US TSYS: Yields Slip to 10D Lows Into Year End, Early Cash Close

Dec-31 11:39
  • Treasuries added to Monday's rally overnight -- back near December 20 levels before drawing some sell interest in early London trade. Average to small year-end duration extensions: US +0.07Y, EU: +0.04Y, UK -.02Y (Bbg).
  • The Mar'25 10Y contract trades 109-03 last (+4) vs. -06 high on modest year end volume of just over 135k. Tsy 10Y yield tapped 4.5027% low overnight, curves are looking modestly flatter: 2s10s .966 at 28.317, 5s30s -1.864 at 37.011.
  • Projected rate cuts into early 2025 look steady to slightly higher vs. late Monday levels (*) as follows: Jan'25 steady at -2.8bp, Mar'25 -14.6bp (-13.6bp), May'25 -21.3bp (-19.5bp), Jun'25 -30.8bp (-28.8bp).
  • Today's economic data (prior, est) limited to FHFA House Price Index MoM (0.7%, 0.4%) and S&P CoreLogic CS 20-City MoM SA (0.18%, 0.20%) at 0900ET, followed by Dallas Fed Services Activity (9.8, --) at 1030ET.
  • Reminder: early cash Tsy close at 1400ET, futures at normal time of 1600ET.
  • For next week: the NYSE Group markets will close on January 9 in observance of the National Day of Mourning for President Carter (New York Stock Exchange, NYSE American Equities, NYSE American Options, NYSE Arca Equities, NYSE Arca Options, NYSE Chicago and NYSE National), while the CME Group has opted for early close, link HERE. FI open outcry will close at 1300ET, GLOBEX shortly after at 1315ET next Thursday.

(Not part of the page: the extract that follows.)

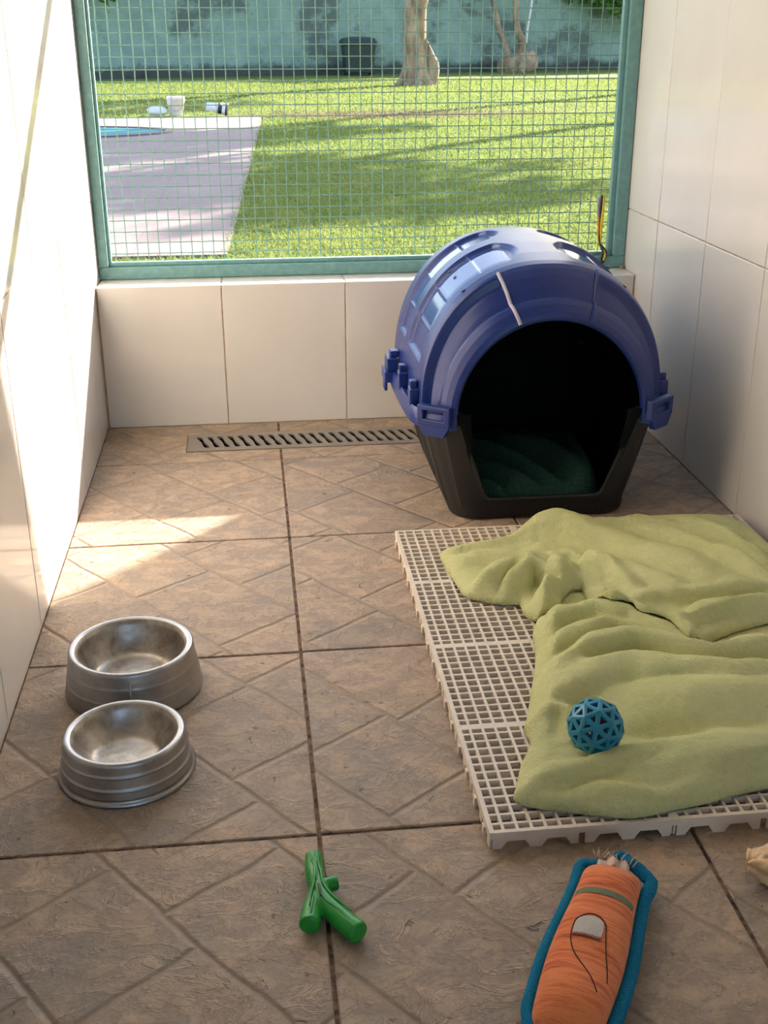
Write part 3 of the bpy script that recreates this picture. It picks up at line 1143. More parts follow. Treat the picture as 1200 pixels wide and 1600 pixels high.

EUROPEAN INFLATION: Irish HICP Accelerates in December, Core Also Higher

Dec-31 11:38

Irish HICP rose by 0.5pp to 1.0% Y/Y in December, its highest rate since August and the third consecutive acceleration. This comes as energy price deflation tapered off amid base effects, to -4.6% Y/Y vs -7.7% in November. 

  • The core rate (excl. energy and unprocessed food) meanwhile accelerated slightly this month, to 1.6% Y/Y vs 1.5% November.
  • Food inflation stands unchanged at 1.7% Y/Y in December.

Looking more broadly at the December Eurozone inflation round, the prints released so far (Spain, Belgium, Portugal) generally underpin calls for energy-driven headline upticks this month. However, core rates also appear to have accelerated a bit so far - analysts were rather looking for a broadly unchanged print for the overall Eurozone.

  • Heavy-weighted Germany, France, Italy and the Netherlands, which are all scheduled to release their national-level prints next week, do not necessarily have to tilt in the same direction, however, and it might be that some acceleration for the countries which released so far was indeed expected - so the signal for the overall core print might not be clear for the time being.